EXERCISE DETAILS: Extract each line of the records below that contains the word "Measure".

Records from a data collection
+++
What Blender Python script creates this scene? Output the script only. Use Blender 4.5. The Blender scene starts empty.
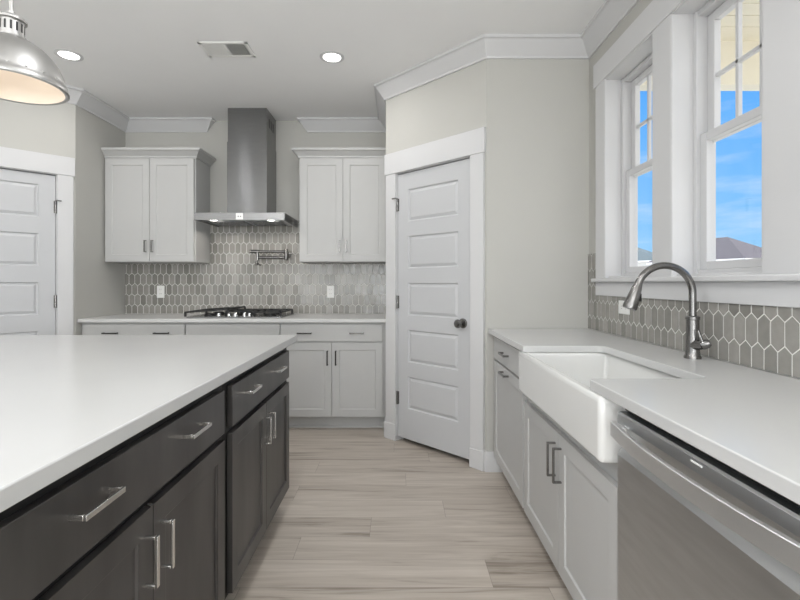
import bpy, bmesh, math, random
from mathutils import Vector, Matrix

random.seed(11)
C = bpy.context.scene.collection
SC = bpy.context.scene
PI = math.pi
R = math.radians

# ------------------------------------------------------------------ camera, sky, sun, area lights, exposure
cam_d = bpy.data.cameras.new('camera')
cam = bpy.data.objects.new('camera', cam_d)
C.objects.link(cam)
cam.location = (0, 0, 1.205)
cam.rotation_euler = (PI / 2, 0, 0)
cam_d.sensor_width = 36.0
cam_d.lens = 36.0 * 460.0 / 800.0
cam_d.shift_x = 2.0 / 800.0
cam_d.shift_y = -17.0 / 800.0
cam_d.clip_start = 0.02
SC.camera = cam

SC.view_settings.view_transform = 'Standard'
SC.view_settings.look = 'None'
SC.view_settings.exposure = 0.19
SC.view_settings.gamma = 1.0
SC.view_settings.use_curve_mapping = False

world = bpy.data.worlds.new('sky')
SC.world = world
world.use_nodes = True
wt = world.node_tree
wt.nodes.clear()
w_out = wt.nodes.new('ShaderNodeOutputWorld')
w_bg = wt.nodes.new('ShaderNodeBackground')
w_tc = wt.nodes.new('ShaderNodeTexCoord')
w_sep = wt.nodes.new('ShaderNodeSeparateXYZ')
w_ramp = wt.nodes.new('ShaderNodeValToRGB')
w_map = wt.nodes.new('ShaderNodeMapping')
w_noise = wt.nodes.new('ShaderNodeTexNoise')
w_cr = wt.nodes.new('ShaderNodeValToRGB')
w_mix = wt.nodes.new('ShaderNodeMix')
w_mix.data_type = 'RGBA'
wt.links.new(w_tc.outputs['Generated'], w_sep.inputs[0])
wt.links.new(w_sep.outputs['Z'], w_ramp.inputs['Fac'])
e = w_ramp.color_ramp.elements
e[0].position = 0.0; e[0].color = (0.38, 0.66, 0.92, 1)
e[1].position = 0.34; e[1].color = (0.09, 0.39, 0.93, 1)
m = e.new(0.12); m.color = (0.21, 0.52, 0.91, 1)
w_map.inputs['Scale'].default_value = (2.2, 2.2, 11.0)
w_map.inputs['Location'].default_value = (3.1, 0.4, 1.7)
wt.links.new(w_tc.outputs['Generated'], w_map.inputs[0])
wt.links.new(w_map.outputs[0], w_noise.inputs['Vector'])
w_noise.inputs['Scale'].default_value = 1.6
w_noise.inputs['Detail'].default_value = 6
w_noise.inputs['Roughness'].default_value = 0.55
wt.links.new(w_noise.outputs['Fac'], w_cr.inputs['Fac'])
w_cr.color_ramp.elements[0].position = 0.56
w_cr.color_ramp.elements[1].position = 0.86
w_cr.color_ramp.elements[1].color = (0.75, 0.75, 0.75, 1)
wt.links.new(w_cr.outputs[0], w_mix.inputs['Factor'])
wt.links.new(w_ramp.outputs[0], w_mix.inputs['A'])
w_mix.inputs['B'].default_value = (0.80, 0.88, 0.98, 1)
# the sky is brighter and whiter towards the sun, which stands behind the camera
w_sun = wt.nodes.new('ShaderNodeMapRange')
w_sun.inputs['From Min'].default_value = 0.05
w_sun.inputs['From Max'].default_value = -0.75
wt.links.new(w_sep.outputs['Y'], w_sun.inputs['Value'])
w_mix2 = wt.nodes.new('ShaderNodeMix')
w_mix2.data_type = 'RGBA'
wt.links.new(w_sun.outputs[0], w_mix2.inputs['Factor'])
wt.links.new(w_mix.outputs['Result'], w_mix2.inputs['A'])
w_mix2.inputs['B'].default_value = (1.58, 1.59, 1.60, 1)
wt.links.new(w_mix2.outputs['Result'], w_bg.inputs['Color'])
w_bg.inputs['Strength'].default_value = 1.0
wt.links.new(w_bg.outputs[0], w_out.inputs[0])


def light(name, kind, loc, rot, energy, color=(1, 1, 1), size=None, size_y=None, parent=None, shape=None):
    d = bpy.data.lights.new(name, kind)
    d.energy = energy
    d.color = color
    if kind == 'AREA':
        d.shape = shape or 'RECTANGLE'
        d.size = size
        if size_y:
            d.size_y = size_y
    elif kind in ('POINT', 'SPOT') and size:
        d.shadow_soft_size = size
    o = bpy.data.objects.new(name, d)
    C.objects.link(o)
    o.location = loc
    o.rotation_euler = rot
    if parent:
        o.parent = parent
    return o


sun = light('sun', 'SUN', (-6, -6, 12), (R(48), 0, R(-6)), 7.0, (1.0, 0.97, 0.93))
sun.data.angle = R(0.6)

# added fill lights behind the camera, unseen, tilted up to brighten the ceiling
FILL_COL = (0.94, 0.975, 1.0)
light('rear_fill_light', 'AREA', (-2.25, -4.90, 1.30), (R(152), 0, 0), 55, FILL_COL, 1.7, 2.0)
light('rear_fill_light', 'AREA', (-0.2, -4.90, 1.30), (R(152), 0, 0), 95, FILL_COL, 1.7, 2.0)
# added fill light at the left, out of view
light('left_fill_light', 'AREA', (-3.43, -1.3, 1.2), (R(130), 0, R(-90)), 14, FILL_COL, 2.6, 2.0)
# added fill light at the right, behind the camera, brightens the left walls
light('right_fill_light', 'AREA', (1.21, -2.6, 1.6), (R(125), 0, R(90)), 120, FILL_COL, 1.8, 1.4)
# unseen grid of ceiling discs without fixtures, added to brighten counters and floor
for lx_ in (-2.23, -0.451):
    for ly_ in (1.35, -0.45, -2.25):
        light('ceiling_disc_light', 'AREA', (lx_, ly_, 2.738), (0, 0, 0), (3 if lx_ < -1 else 7) if ly_ > 1 else 12, (0.98, 0.99, 1.0), 0.13, shape='DISK')


# ------------------------------------------------------------------ materials
def mat(name, color, rough=0.5, metal=0.0, var=0.03, scale=6.0, bump=0.0, bump_scale=60.0, emit=None, estr=0.0,
        stretch=None, spec=0.5, coat=0.0):
    m = bpy.data.materials.new(name)
    m.use_nodes = True
    t = m.node_tree
    b = t.nodes['Principled BSDF']
    b.inputs['Roughness'].default_value = rough
    b.inputs['Metallic'].default_value = metal
    b.inputs['Specular IOR Level'].default_value = spec
    b.inputs['Coat Weight'].default_value = coat
    tc = t.nodes.new('ShaderNodeTexCoord')
    mp = t.nodes.new('ShaderNodeMapping')
    if stretch:
        mp.inputs['Scale'].default_value = stretch
    t.links.new(tc.outputs['Object'], mp.inputs[0])
    n = t.nodes.new('ShaderNodeTexNoise')
    n.inputs['Scale'].default_value = scale
    n.inputs['Detail'].default_value = 4
    t.links.new(mp.outputs[0], n.inputs['Vector'])
    r = t.nodes.new('ShaderNodeValToRGB')
    r.color_ramp.elements[0].position = 0.3
    r.color_ramp.elements[1].position = 0.7
    c = Vector(color)
    r.color_ramp.elements[0].color = (*(c * (1 - var)), 1)
    r.color_ramp.elements[1].color = (*(c * (1 + var)), 1)
    t.links.new(n.outputs['Fac'], r.inputs[0])
    t.links.new(r.outputs[0], b.inputs['Base Color'])
    if bump:
        n2 = t.nodes.new('ShaderNodeTexNoise')
        n2.inputs['Scale'].default_value = bump_scale
        t.links.new(mp.outputs[0], n2.inputs['Vector'])
        bp = t.nodes.new('ShaderNodeBump')
        bp.inputs['Strength'].default_value = bump
        bp.inputs['Distance'].default_value = 0.01
        t.links.new(n2.outputs['Fac'], bp.inputs['Height'])
        t.links.new(bp.outputs[0], b.inputs['Normal'])
    if emit:
        b.inputs['Emission Color'].default_value = (*emit, 1)
        b.inputs['Emission Strength'].default_value = estr
    return m


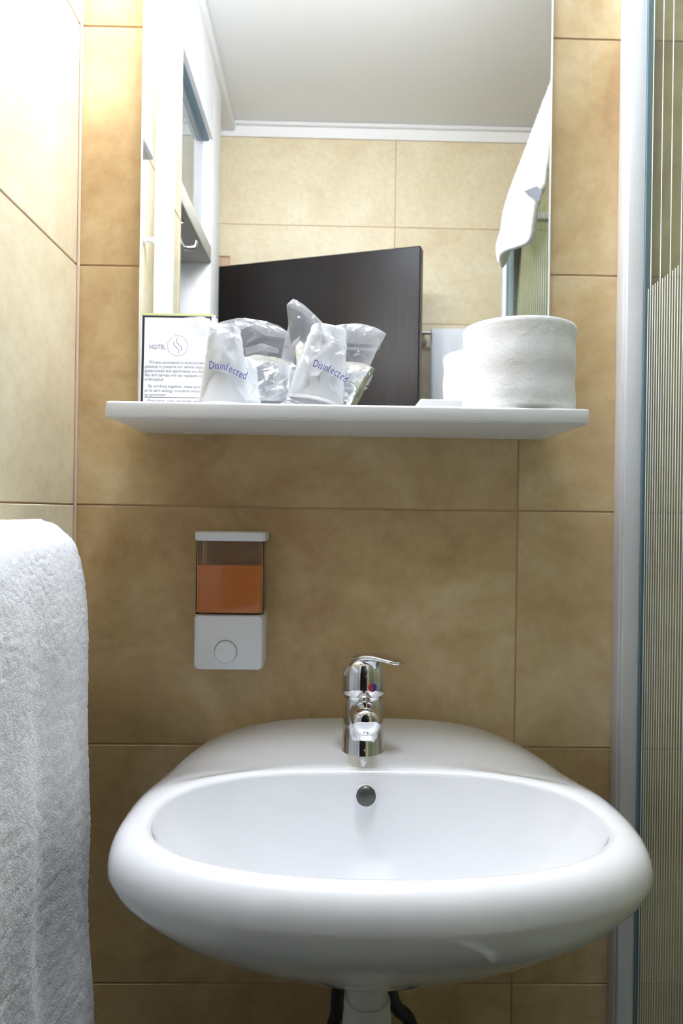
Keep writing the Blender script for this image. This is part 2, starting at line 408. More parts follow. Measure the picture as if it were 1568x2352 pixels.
# ------------------------------------------------------------------ basin
XC, YC = .0465, -.274; ZR = H-.26
KX, KY = .985, .972
outl = [(0, .196), (.05, .209), (.10, .219), (.15, .2265), (.20, .2305), (.25, .2310), (.29, .2295), (.32, .2235), (.345, .211), (.37, .184), (.387, .152), (.40, .112), (.408, .07), (.412, .03), (.4125, 0)]
poly = [(XC-w_*KX, -y*KY) for y, w_ in outl]+[(XC+w_*KX, -y*KY) for y, w_ in reversed(outl[:-1])]
# refine the outline smoothly
pp = bez([(x, y, 0) for x, y in poly], 8)
def Rout(th):
    d = Vector((math.cos(th), math.sin(th))); best = 9
    o_ = Vector((XC, YC)); q = [(p.x, p.y) for p in pp]
    for (a, b) in zip(q, q[1:]+q[:1]):
        e = Vector((b[0]-a[0], b[1]-a[1])); w0 = Vector((a[0]-o_.x, a[1]-o_.y))
        den = d.x*e.y-d.y*e.x
        if abs(den) < 1e-9: continue
        t = (w0.x*e.y-w0.y*e.x)/den; s = (w0.x*d.y-w0.y*d.x)/den
        if t > 0 and -1e-6 <= s <= 1+1e-6: best = min(best, t)
    return best
def rb(th):
    c_, s_ = abs(math.cos(th))/.1945, abs(math.sin(th))/.1005
    n = 2.35 if math.sin(th) < 0 else 2.35+.5*math.sin(th)
    return (c_**n+s_**n)**(-1/n)
NT = 160
ths = sorted(set([i*2*PI/NT for i in range(NT)]+[math.atan2(0-YC, sgn*.196*KX) % (2*PI) for sgn in (1, -1)]))
DEP = .118
bm = bmesh.new(); rings = []
hub = Vector((XC-.004, -.20)); HZ = H-.444
def halfw(y):
    y = max(0, -y)/KY
    for (a, b), (c_, d_) in zip(outl, outl[1:]):
        if a <= y <= c_: return KX*(b+(d_-b)*(y-a)/(c_-a))
    return .1
for th in ths:
    d = Vector((math.cos(th), math.sin(th))); R = Rout(th); r0 = rb(th)
    Px, Py = XC+d.x*R, YC+d.y*R
    back = max(0, min(1, (Py+.13)/.13))                       # 1 at the wall
    bk = back*back*(3-2*back)
    corner = min(1, abs(Px-XC)/.19)
    hP = .030
    L = []
    fb = max(0, d.y)                                          # crisper, steeper bowl at the back
    for k in range(0, 19):
        t = k/18
        z = ZR-.006-DEP*(1-t**(3.2+3.0*fb))
        rr = r0*(.985)*t
        ox = (1-t)*-.0; oy = (1-t)*.035
        L.append((XC+d.x*rr+ox, YC+d.y*rr+oy*(1-t**2), z))
    lip = .008
    for k in range(1, 6):                                     # rounded lip
        a = k/5*PI/2
        L.append((XC+d.x*(r0*.985+lip*(1-math.cos(a))), YC+d.y*(r0*.985+lip*(1-math.cos(a))), ZR-.006*(1-math.sin(a))))
    rs = r0*.985+lip
    pw = 2.2
    B_ = max(0, min(1, (Py+.22)/.17)); B_ = B_*B_*(3-2*B_)
    for k in range(1, 15):
        q = math.sin(k/14*PI/2)*(1-B_)+k/14*B_
        r_ = rs+(R-rs)*q
        zr1 = hP*(1-max(0, 1-q**pw)**(1/pw))
        yq = YC+d.y*r_; cx_ = min(1, abs(XC+d.x*r_-XC)/halfw(yq))
        rmp = min(1, (r_-rs)/.022); rmp = rmp*rmp*(3-2*rmp)
        zx1 = (.029*cx_**3.2)*(rmp if k < 14 else 1)
        z = ZR-(zr1*(1-B_)+zx1*B_)
        L.append((XC+d.x*r_, YC+d.y*r_, z))
    zo = z
    
    for k in range(1, 17):
        m_ = k/16
        mm = m_**1.25
        x = Px+(hub.x+d.x*.024-Px)*mm; y = Py+(hub.y+d.y*.024-Py)*mm
        zz = zo+(HZ-zo)*(m_**(.86))
        if Py > -.002:                                        # the back stays against the wall
            y = Py if m_ < .5 else Py+(hub.y+d.y*.024-Py)*((m_-.5)/.5)**1.3
        L.append((x, min(y, 0), zz))
    rings.append([bm.verts.new(c) for c in L])
n_ = len(rings)
for i in range(n_):
    a, b = rings[i], rings[(i+1) % n_]
    for k in range(len(a)-1):
        bm.faces.new((a[k], b[k], b[k+1], a[k+1]))
bm.faces.new([r[-1] for r in rings])
bmesh.ops.remove_doubles(bm, verts=bm.verts[:], dist=1e-5)
bs = empty('wash_basin', (XC, 0, ZR-.2), 'white ceramic washbasin mounted on the beige tiled wall', 'basin')
ba = from_bm('basin_body', bm, M_ceramic, bs, True)
bmod = autosmooth(ba, 50)
# overflow cover on the back wall of the bowl
po = at(840, 1827, -.181)
ovr = Matrix.Rotation(math.radians(78), 4, 'X')
lathe('overflow_ring', [(.0108, -.006), (.0108, .0015), (.0100, .002)], M_ceramic, bs, po, ovr)
lathe('overflow_cover', [(.0098, -.004), (.0098, .0035), (.009, .0048), (.006, .0062), (0, .0068)], M_dark, bs, po, ovr, 32)
lathe('drain_ring', [(.031, .0), (.031, .002), (.024, .003), (.022, .0)], M_chrome, bs, (XC, YC+.035, ZR-.006-DEP))
lathe('drain_plug', [(.021, .001), (.019, .004), (.010, .006), (0, .0065)], M_chrome, bs, (XC, YC+.035, ZR-.006-DEP))

# drain below
dx, dy = at(843, 2300, -.20).x, -.20
dr = empty('drain_pipe', (dx, dy, H-.72), 'white plastic drain pipe below the centre of the washbasin', 'pipe')
lathe('tailpiece', [(.028, HZ+.012), (.028, HZ-.004), (.0195, HZ-.006), (.0195, HZ-.06)], M_pvc, dr, (dx, dy, 0), seg=36)
lathe('collar', [(.0215, HZ-.026), (.0225, HZ-.029), (.0225, HZ-.042), (.0235, HZ-.044), (.0235, HZ-.075), (.0215, HZ-.078)], M_pvc, dr, (dx, dy, 0), seg=36)
lathe('trap', [(.0205, HZ-.075), (.0205, HZ-.12), (.033, HZ-.125), (.036, HZ-.14), (.036, HZ-.21), (.030, HZ-.225), (0, HZ-.23)], M_pvc, dr, (dx, dy, 0), seg=36)
tube('outlet', [(dx, dy, HZ-.15), (dx, dy+.09, HZ-.15), (dx, -.001, HZ-.15)], .017, M_pvc, dr, 20)
for sgn, u0, u1, nm in ((-1, 775, 768, 'dark braided supply hose left of the drain pipe'), (1, 900, 940, 'dark braided supply hose slanting down right of the drain pipe')):
    h = empty('supply_hose', (dx+sgn*.03, -.05, H-.6), nm, 'hose')
    a = Vector((dx+sgn*.020, -.115, HZ+.035)); 
    b1 = at(u0, 2285, -.09); b2 = at(u1, 2345, -.07)
    tube('hose', bez([a, b1, b2, (b2.x+sgn*.02, -.04, b2.z-.08), (b2.x+sgn*.02, -.012, b2.z-.14)], 8), .0075, M_rubber, h)
    lathe('valve', [(.016, 0), (.016, .004), (.009, .006), (.009, .016)], M_chrome, h, (b2.x+sgn*.02, -.0005, b2.z-.14), Matrix.Rotation(PI/2, 4, 'X'))

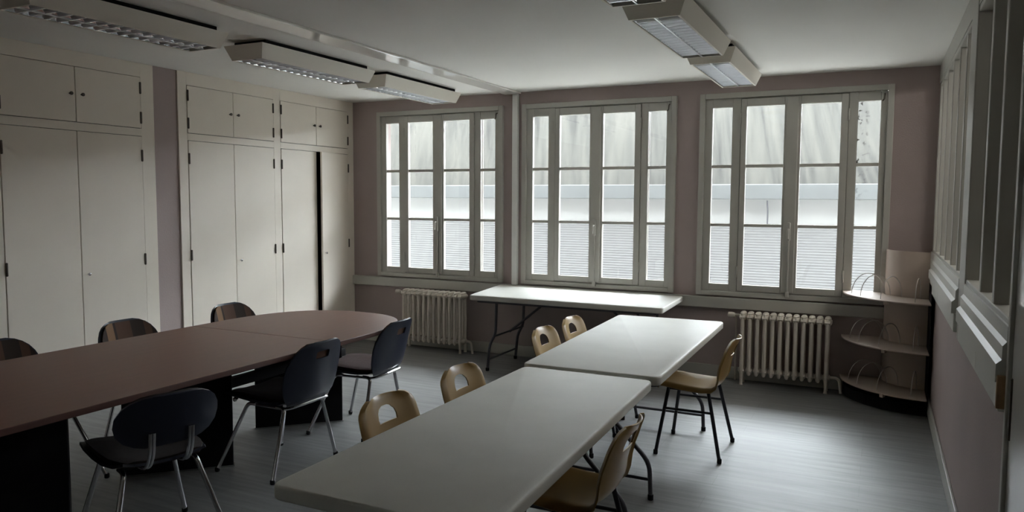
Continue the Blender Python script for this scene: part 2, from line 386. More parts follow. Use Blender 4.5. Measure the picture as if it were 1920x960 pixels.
+++
REPLY TO THE EXERCISE:
Keep writing the Blender script for this image. This is part 2, starting at line 408. More parts follow. Measure the picture as if it were 1568x2352 pixels.
Continue the Blender Python script for this scene: part 2, from line 386. More parts follow. Use Blender 4.5. Measure the picture as if it were 1920x960 pixels.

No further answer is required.